Coordinated attacks targeting security personnel in both Sunni and Shia neighbourhoods ripped through Iraq Monday morning killing over a hundred people in 13 different cities and towns, marking the deadliest day for Iraq inalmost two years.
All of the attacks took place north of the capital, or in the capital itself.
In one incident, police were responding to a series of bombings north of Baghdad, when a suicide attacker ran into the crowd of first responders and security forces and detonated his bomb.
Also in the northeastern city of Udayim, a group of attackers opened fire on a military base killed 13 soldiers before escaping.
Iraqis living in Kirkuk described a scene of chaos near the site of several of the incidents of bombing and shooting.
“The situation here is very dangerous, the police say that another car was just bombed,” Qais Qazaz, a blogger from Kirkuk, said.
“This is after one went off, only 100 meters or so from me.”
Despite the fact that many security personnel were killed and the attacks struck more Shia neighborhoods, Qazaz said the attacks seemed to be random.
“They are attacking police, they are attacking civilians, they are attacking everyone,” he said.

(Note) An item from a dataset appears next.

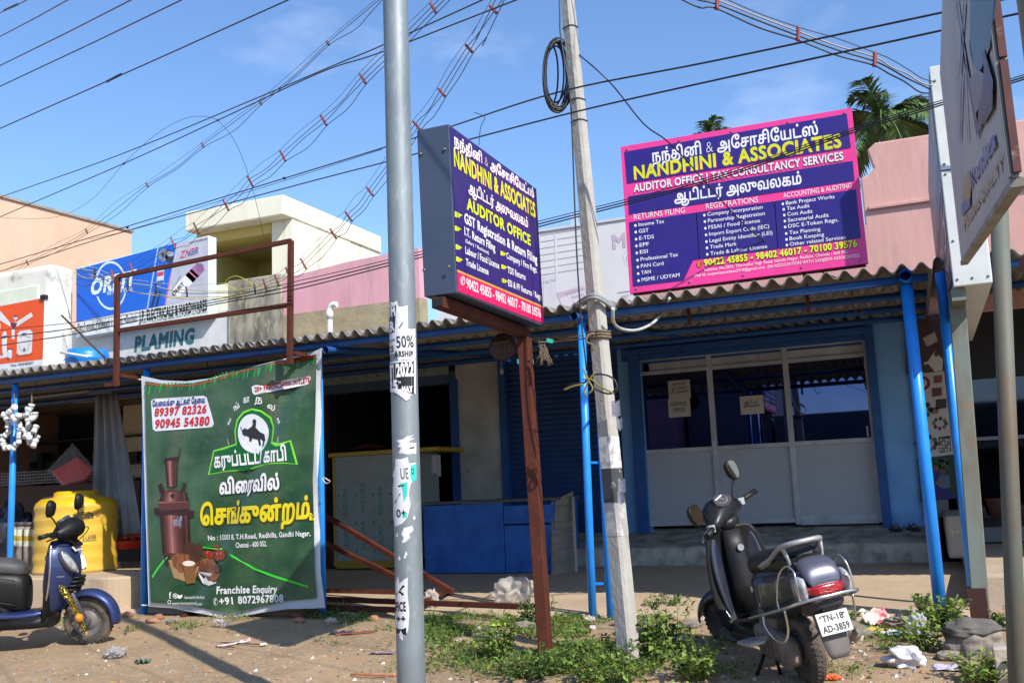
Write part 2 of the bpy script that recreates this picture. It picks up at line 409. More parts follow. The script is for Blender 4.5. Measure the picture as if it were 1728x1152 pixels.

Ali Arafa, who works part time with the electricity department, said more than 10 bombs had gone off throughout the city.
Arafa said the people of Kirkuk, “don’t know who is behind the attacks, people are saying that this problem is about the government.
The government is not a very good government, there is not very good security for us in Kirkuk.”
Arafa said around 20 or 25 people were killed in Kirkuk alone on Monday
“This is not about the ethnic thing,” Arafa said. “There were attacks all over Iraq today.”
Bombings and shooting happened in the Sunni town of Taji, the Shia neighborhood of Sadr City, and in the Arab, Kurdish, Turkish mixed region of Kirkuk.
However, the string of attacks came on the heels of an announcement by Al-Qaeda’s Iraqi military leader of two years – Abu Bakr Al-Baghdadi.
This weekend, Al-Baghdadi announced a new operation called ‘Breaking the Walls.’
He allegedly outlined the plan in a speech released over the web, though experts could not verify that it was in fact his voice.
In the audio recording, Al-Baghdadi said the new project aimed to free prisoners and kill those who prosecuted prisoners.
Speaking to Iraqi, he promised a return to the lands Al-Qaeda was previously forced out of.
To Muslims around the world he asked them to join him in ‘jihad’ in Iraq, which he called the center of the battle against the Shia.
To the US, he said, “you will see the mujahedeen at the heart of your country, since our war with you has only started now.”